The query diverges! It should produce '() like before, but it loops forever instead. Let’s analyze why.
This query provides a ground version of l₁×l₂, but it leaves l₁ and l₂ fresh. Since we know that l₁×l₂ is nonempty, the first conde clause fails, and so l₁ must be nonempty too. But l₂ could still be empty, in which case fusion is empty, and so appendo immediately halts with d₁×l₂ being unified to l₁×l₂. Then it recurs on d₁, which is fresh since l₁ was fresh, '(), and d₁×l₂, which is really just l₁×l₂. It is a recursive call where nothing has changed, except that l₂ is ground as the empty list (but that was picked on purpose), so it would continue to call itself infinitely.
1 First Refactor
One way to fix the divergence to separate l₂ into its empty and nonempty cases. This ends up being pretty straightforward: the output is empty when l₂ is empty and so does not require recursion. And now l₂ needs to be nonempty in the recursive clause.
(defrel (cartesian-producto l₁ l₂ l₁×l₂) (conde ((== l₁ '()) (== l₁×l₂ '())) ((== l₂ '()) (== l₁×l₂ '())) ((fresh (a₁ d₁ a₂ d₂ d₁×l₂ fusion) (== l₁ `(,a₁ . ,d₁)) (== l₂ `(,a₂ . ,d₂)) (fuseo a₁ l₂ fusion) (appendo fusion d₁×l₂ l₁×l₂) (cartesian-producto d₁ l₂ d₁×l₂)))))
> (run 1 (l₁ l₂) (cartesian-producto l₁ l₂ '((a 1) (b 2)))) ...
It still diverges!
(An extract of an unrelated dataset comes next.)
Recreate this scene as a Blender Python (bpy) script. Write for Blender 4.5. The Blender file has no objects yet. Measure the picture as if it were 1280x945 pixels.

But I’m not surprised. cartesian-producto is a recursive relation which uses two other recursive relations: fuseo and appendo.
2 Second Refactor
Another refactor I can try is to both fuse and append at the same time, e.g.:
> (run 1 (q) (fuse-and-appendo 'x '(a b c) '((y d) (y e) (y f)) q)) '(((x a) (x b) (x c) (y d) (y e) (y f)))
That way, cartesian-producto would not need the intermediate variable fusion.
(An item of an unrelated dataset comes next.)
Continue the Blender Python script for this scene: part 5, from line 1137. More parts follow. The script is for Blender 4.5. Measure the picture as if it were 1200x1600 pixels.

(defrel (cartesian-producto l₁ l₂ l₁×l₂) (conde ((== l₁ '()) (== l₁×l₂ '())) ((== l₂ '()) (== l₁×l₂ '())) ((fresh (a₁ d₁ a₂ d₂ d₁×l₂ fusion) (== l₁ `(,a₁ . ,d₁)) (== l₂ `(,a₂ . ,d₂)) (fuse-and-appendo a₁ l₂ d₁×l₂ l₁×l₂) (cartesian-producto d₁ l₂ d₁×l₂)))))
Here is the implementation of fuse-and-appendo:
(defrel (fuse-and-appendo sym l r o) (conde ((== l '()) (== r o)) ((fresh (a d rec) (== l `(,a . ,d)) (== o `((,sym ,a) . ,rec)) (fuse-and-appendo sym d r rec)))))
It’s not always possible to define conjunction of two recursive relations as a singly-recursive relation, so it’s great when it works. The basis for this correctness-preserving transformation is a logical rule of inference shown here:
\frac{((p \land a) \lor (\neg p \land b)) \land ((p \land x) \lor (\neg p \land y))}{(p \land a \land x) \lor (\neg p \land b \land y)}
I’ll get a better understanding of this divergence by using the first-order-miniKanren debugger defined in: http://minikanren.org/workshop/2019/minikanren19-final2.pdf.
> (run 1 (l₁ l₂) (cartesian-producto l₁ l₂ '((a 1) (b 2)))) '()
That did the trick! But notice that fuse-and-appendo allows l₂ to be empty, so both refactors are needed together to prevent divergence.